Keterkaitan ini—yang lebih dari sekadar hubungan “struktural”, tetapi juga
mengandung di dalamnya hubungan-hubungan ontologis yang lebih mendalam—juga tampak
dalam filsafat. Sejarah filsafat adalah sejarah keterkaitan antara risiko dan
kebenaran. Kita akan berangkat dari problem ini untuk melihat bagaimana
filsafat dan jurnalisme saling terkait dan belajar satu sama lain.
Jika
filsafat mesti berangkat dari persoalan, maka persoalannya bukan “apakah
jurnalisme dapat menjadi filosofis?” (dan karenanya melahirkan sejenis genre
“jurnalisme filosofis”, sebagai suplemen bagi “jurnalisme sastrawi” yang lebih
dulu ada), bukan juga “bagaimana menjadikan jurnalis sebagai filsuf?”, atau
“bagaimana sebaiknya seorang jurnalis berfilsafat”, namun “bagaimana menjadikan
filsafat sebagai inspirasi dalam kerja jurnalisme?”, dan dengan demikian,
meletakkan filsafat tidak secara konkret dan instrumental-praktis dalam kerja
jurnalisme, tapi menjadikannya suatu hal yang implisit, namun berpengaruh
secara aktual dalam jurnalisme itu sendiri, tulis Fayyadl.
Namun
filsafat bukanlah ilmu yang tunggal.

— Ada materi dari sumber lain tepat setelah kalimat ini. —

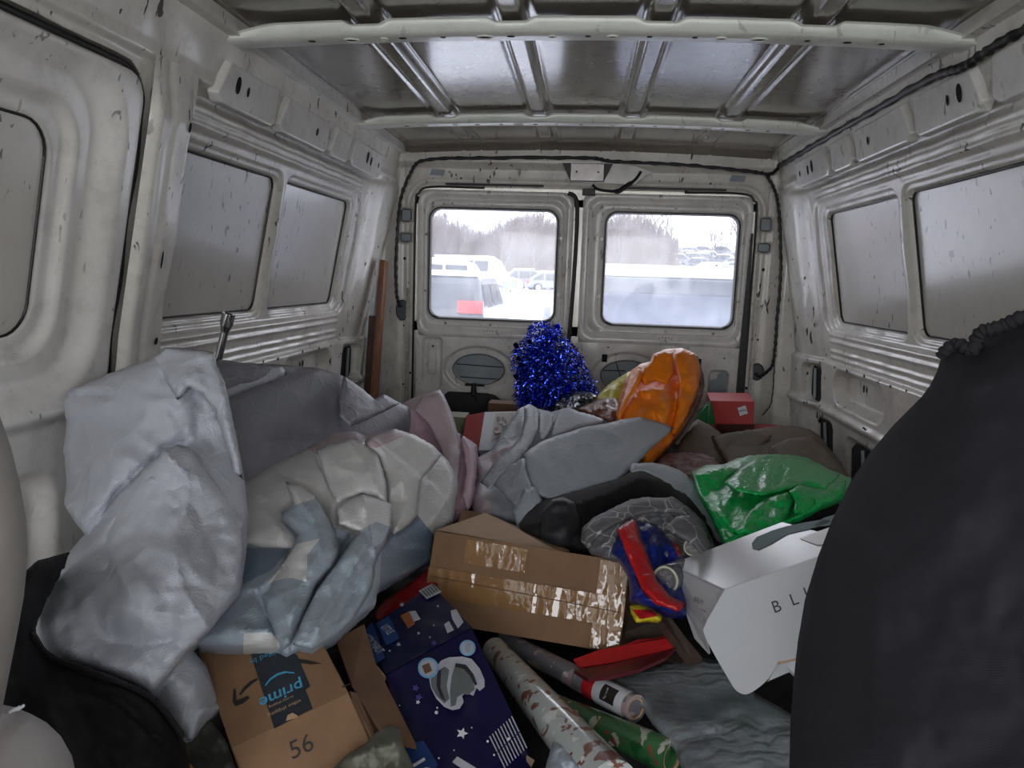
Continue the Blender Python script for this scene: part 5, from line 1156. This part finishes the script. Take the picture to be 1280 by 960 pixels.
# --- green plastic bag
M_GRN = film('green_thin_plastic', '#0cb558', .34, weave=False, scuff='#3fbf78', cs=26, crease=.35, spec=.4)
soft('plastic_bag', [(865, 589), (880, 582), (905, 580), (921, 573), (940, 569), (962, 568), (985, 568), (1009, 572), (1037, 587), (1064, 598), (1062, 612), (1056, 622), (1030, 632), (1005, 645), (981, 655), (962, 662), (930, 672), (905, 683), (900, 668), (893, 655), (886, 640), (878, 628), (869, 609)],
     [(868, 590, 1.62), (962, 570, 1.80), (1060, 600, 1.70), (960, 640, 1.38), (900, 675, 1.26), (1040, 625, 1.45)], M_GRN,
     folds=[([(905, 612), (950, 618), (985, 612), (1000, 600)], .014, 8), ([(925, 655), (950, 630), (985, 615)], .018, 6), ([(985, 612), (992, 640), (975, 655)], -.02, 5), ([(870, 592), (910, 600), (925, 585)], .014, 7), ([(940, 590), (1000, 585), (1040, 605)], .012, 8), ([(900, 640), (915, 660)], .014, 6), ([(921, 573), (915, 600), (930, 620)], -.01, 8)],
     bulge=.05, bw=30, thick=.12, crumple=(.012, 24), step=3.5, seed=41, label='bright green thin plastic bag on the right', cat='bag')

# --- orange plastic bag with brown one behind
M_ORG = film('orange_thin_plastic', '#ff8a1c', .38, weave=False, scuff='#ffb066', cs=24, crease=.5, spec=.25); M_BRN = film('brown_thin_plastic', '#5c3a2c', .28, weave=False, scuff='#8a6350', cs=22)
soft('plastic_bag', [(768, 528), (773, 500), (782, 474), (790, 462), (800, 455), (813, 452), (816, 443), (830, 437), (852, 435), (869, 442), (873, 452), (876, 466), (873, 484), (867, 502), (861, 517), (852, 536), (836, 556), (822, 570), (813, 581), (802, 579), (790, 560)],
     [(775, 520, 2.12), (850, 437, 2.45), (870, 480, 2.35), (810, 578, 1.90), (820, 500, 2.15)], M_ORG,
     folds=[([(843, 440), (842, 470), (846, 500), (838, 540)], -.028, 6), ([(852, 440), (852, 480), (850, 520)], .014, 7), ([(813, 452), (825, 470), (812, 478), (800, 475)], -.016, 6), ([(800, 490), (830, 487), (838, 470)], .014, 6), ([(795, 500), (800, 530), (790, 550)], .010, 8), ([(865, 460), (862, 500)], .010, 7), ([(806, 460), (800, 485), (780, 515)], .010, 8)],
     bulge=.06, bw=28, thick=.14, crumple=(.012, 24), step=3.2, seed=44, label='bright orange plastic bag standing upright near the rear doors', cat='bag')
soft('plastic_bag', [(864, 438), (872, 445), (880, 470), (881, 482), (877, 500), (866, 520), (855, 540), (838, 562), (820, 582), (812, 578), (835, 550), (860, 515), (872, 484)], [(870, 445, 2.52), (880, 480, 2.48), (815, 580, 1.98)], M_BRN, bulge=.02, bw=6, thick=.05, crumple=(.006, 14), step=3, seed=45,
     label='dark brown plastic bag peeking out along the right side of the orange one', cat='bag')
soft('plastic_bag', [(742, 500), (752, 488), (764, 478), (784, 465), (795, 462), (792, 476), (780, 492), (772, 504), (755, 504)], [(745, 500, 2.45), (790, 465, 2.55), (770, 500, 2.42)], film('yellow_thin_plastic', '#d6cc3a', .3, weave=False, scuff='#f2ee9a'), bulge=.03, bw=12, thick=.06, crumple=(.006, 14), step=2.6, seed=46,
     label='yellow plastic bag between the blue tinsel and the orange bag', cat='bag')
soft('plastic_bag', [(718, 513), (732, 506), (745, 500), (758, 497), (770, 498), (775, 508), (772, 520), (766, 530), (750, 524), (735, 519)], [(720, 513, 2.35), (768, 500, 2.35), (765, 526, 2.2)], film('tan_brown_plastic', '#7d5340', .35, weave=False, scuff='#b08a70'), bulge=.03, bw=10, thick=.06, crumple=(.010, 14), step=2.6, seed=47,
     folds=[([(720, 513), (745, 504), (768, 502)], .014, 4), ([(738, 517), (755, 509), (768, 514)], .016, 4)], label='crumpled tan-brown plastic bag at the foot of the yellow bag', cat='bag')
soft('plastic_bag', [(690, 508), (700, 494), (715, 488), (738, 490), (748, 494), (740, 502), (722, 509), (712, 516)], [(695, 505, 2.38), (740, 492, 2.45), (715, 514, 2.3)], film('black_thin_plastic', '#15161a', .2, weave=False, scuff='#9aa3a8', crease=.8), bulge=.02, bw=8, thick=.05, crumple=(.008, 10), step=2.4, seed=48,
     label='shiny black plastic bag right of the blue tinsel base', cat='bag')

# --- red and green gift box, brown sacks, pink cloth
gb = thing('gift_box', tuple(A3((915, 530, 2.5))), 'red gift box with green end and white label by the right rear door', 'box')
g0, g1, g2, g3 = A3((888, 501, 2.60)), A3((943, 502, 2.55)), A3((943, 530, 2.52)), A3((895, 530, 2.57))
M_GBR = plain('red_card', '#b02a28', .55, var=.06); M_GBG = plain('green_card', '#0c6a33', .5, var=.06)
V, F = hexa([tuple(p) for p in (g0, g1, g2+Vector((0, 0, -.06)), g3+Vector((0, 0, -.06)), g0+Vector((.02, .2, 0)), g1+Vector((.02, .2, 0)), g2+Vector((.02, .2, -.06)), g3+Vector((.02, .2, -.06)))]); fix_normals(mesh_obj('body', V, F, M_GBR, gb))
plate('end_panel', [A3((869, 524, 2.56)), A3((881, 505, 2.62)), A3((888, 501, 2.598)), A3((894, 530, 2.56)), A3((885, 534, 2.54))], (.004, .01, 0), M_GBG, gb)
fg = Frame(g0, g1-g0, g0-g3); lb = decal('white_label', fg, [(922, 510), (932, 507), (935, 517), (925, 520)], M_WHITEP, gb, px=True, h=.003)
x, y = fg.px(928.5, 513.5); text('lettering', '#406', fg, x, y, .012, plain('blue_ink', '#2a3a66', .5, bump=0), gb, h=.005, ang=.2)
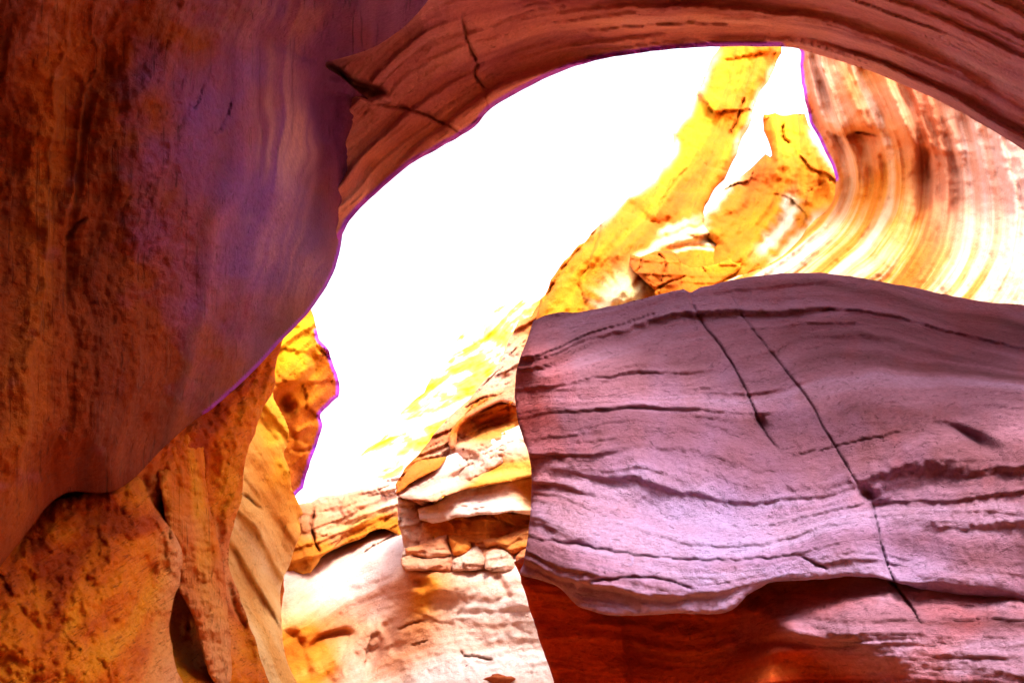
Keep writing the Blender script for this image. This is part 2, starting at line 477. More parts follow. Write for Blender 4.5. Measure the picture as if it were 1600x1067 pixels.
# ------------------------------------------------------------------ the great overhang: left wall and arch
T = thing('rock_overhang', 'huge dark orange and purple overhang at the left, curving into a striped arch above', 'rock', (-3, 3, 0))
edgeA = [(0, 885), (40, 835), (75, 790), (108, 768), (150, 770), (182, 765), (212, 745), (250, 705), (300, 660), (332, 638), (362, 612), (400, 576),
         (440, 532), (470, 502), (490, 478), (510, 448), (524, 418), (532, 388), (537, 358)]
rock('wall', M_over,
     [(-420, 1500), (-250, 1250), (-60, 960)] + edgeA +
     [(546, 330), (551, 300), (554, 262), (561, 212), (573, 185), (583, 166), (570, 150), (552, 138), (535, 122), (512, 108), (503, 100),
      (530, 92), (580, 76), (622, 50), (655, 18), (690, -30), (760, -140), (800, -330), (300, -420), (-420, -420)],
     [(-420, 1400, 2.2), (-300, -300, 1.2), (-250, 500, 2.1), (0, 300, 2.75), (0, 600, 2.75), (0, 860, 2.9), (0, 0, 2.1), (150, 100, 2.7), (180, 400, 3.05), (150, 700, 3.2), (300, 620, 3.8),
      (330, 400, 3.55), (330, 200, 3.4), (300, 0, 2.8), (400, 330, 4.1), (430, 480, 4.8), (450, 300, 4.75), (430, 100, 4.2), (495, 300, 5.6), (490, 180, 5.4), (540, 330, 6.6), (545, 230, 6.5),
      (520, 150, 5.9), (470, 60, 4.3), (600, 0, 4.2), (620, 40, 4.9), (600, -200, 2.8), (300, -400, 1.5), (500, 440, 5.7)],
     strata=[(0, [(60, 0), (10, 400), (-20, 800)]), (130, [(230, 30), (160, 300), (130, 700)]), (270, [(380, 60), (310, 350), (250, 660)]), (390, [(490, 130), (450, 350), (380, 580)]),
             (460, [(545, 200), (530, 340), (480, 470)])],
     feats=[crack([(500, 105), (485, 140), (487, 170)], 5, -6), step([(498, 110), (483, 145), (492, 190), (498, 230), (490, 290), (476, 340), (470, 400)], 60, 45, -1, 3),
            blob(520, 190, 22, 70, 5, 26), blob(520, 118, 16, 8, 25, 30), step([(440, 130), (415, 240), (390, 330), (365, 440)], 10, 40, -1, 9),
            blob(225, 655, 8, 12, 0, 14), blob(500, 60, 60, 24, -25, 18), step([(400, 60), (440, 80), (500, 100)], 20, 30, -1, 3),
            crack([(300, 175), (312, 150), (318, 130)], 2.5, 7), crack([(330, 215), (350, 190), (365, 150)], 3, 8), crack([(100, 380), (120, 350), (140, 340)], 3, 9),
            step([(330, 270), (370, 230), (430, 200)], 14, 40, 1, 6), step([(90, 470), (120, 400), (170, 330), (250, 270)], 10, 30, 1, 5),
            blob(300, 200, 60, 20, -50, -10), blob(220, 150, 80, 22, -50, -14), blob(120, 320, 70, 20, -60, -10)],
     amps=[(110, 26), (45, 14), (17, 4)], parent=T, rnd=150, rd=1.9, pign=.4, rdy=(260, 520), pstreak=13.0, pale=[(470, 190, .9), (455, 150, .5), (440, 240, .7), (520, 200, -.6), (518, 280, -.5), (505, 170, -.4), (480, 400, .4), (470, 300, .35), (420, 300, .2), (380, 200, -.2), (350, 400, -.1), (200, 300, -.3), (200, 600, -.3), (540, 60, -.4), (500, 250, .1), (440, 480, .2)], jag=.6, thick=1.2, rl=1.25, rim=[edgeA[9:] + [(546, 330)]], seed=11, rough=2.2, stretch=5, warp=22, bed=.6,  # pale ridge beside a darker flank: light and shade painted as colour
     pig=[(0, 300, -.15), (0, 700, -.2), (150, 200, -.1), (200, 500, -.1), (150, 0, 0), (280, 620, -.05), (300, 150, .45), (330, 320, .6), (380, 200, .75), (400, 450, .75), (470, 200, 1), (480, 350, 1), (450, 500, .6),  # purple towards the opening is bluish skylight painted into the stone
          (540, 300, .6), (350, 560, .2), (600, 20, 1.1), (420, 30, .8), (300, 0, .2), (240, 400, .15)])
edgeB = [(537, 362), (546, 345), (571, 318), (602, 290), (640, 258), (680, 235), (712, 218), (722, 211), (742, 198), (765, 172), (800, 150), (850, 124), (900, 104), (950, 91),
         (1000, 83), (1050, 77), (1100, 74), (1150, 73), (1205, 73), (1235, 74), (1262, 81), (1300, 92), (1350, 108), (1400, 128), (1450, 150), (1500, 175), (1540, 198), (1580, 222), (1625, 252), (1720, 320), (1900, 470)]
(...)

Ia bermula dari puluhan (dan mungkin
ratusan) tahun yang lalu. Singkatnya ada banyak periode dan aliran filsafat.
seperti filsafat alam, filsafat yunani (Socrates, plato, aristoteles), modern
(rasionalisme, empirisme, idealism, positivism, marxisme, mahzab kritis), dan
post-modern (nietzsche, derrida, foucault, alltuser). Dengan banyaknya filsafat
yang kita pelajari bukannya nanti bakal lebih rumit. Apalagi filsafat satu
dengan filsafat lainnya itu sangat mungkin bertentangan. Iya memang. Tapi,
kalau bertentangan memang kenapa? Bukankan hidup ini isinya memang
pertentangan. Hidup tak Cuma berisi salah dan benar, tapi hidup itu isinya
banyak dan campur aduk. Menolak satu fakta atau kebenaran lain, berarti menolak
hidup itu sendiri. Bukan begitu?
Seorang
jurnalis, Andreas Harsono dalam buku “A9ama Saya adalah Jurnalisme”
menjelaskan, untuk mendapatkan informasi yang berkualitas, kita harus
mengetahui dan memahami dari beragam sudut pandang yang berbeda. Perbedaan
seharusnya tidak menjadi persoalan, sehingga yang satu harus disingkirkan. Tapi
perbedaan haruslah diterima, supaya kita bisa tahu dan memahami dunia serta
menguji kebenaran yang kita percayai.
Pada
akhirnya, tidak ada yang namanya akhir. Jika kita ingin mendapatkan kebenaran
dan memahami dunia, kita harus berada dalam proses pencarian dan pengujian
terus-menerus terhadap kebenaran dan apapun yang kita yakini. Kita harus selalu
jujur, ingin tahu, dan berani. Dan sesungguhnya, hal yang lebih penting dari
mengetahui kebenaran adalah menggunakan kebenaran itu. Jika kita menemukan
masalah dalam hidup, apakah cukup bagi kita untuk mengetahuinya saja? Tidak,
kita harus berusaha menyelesaikannya.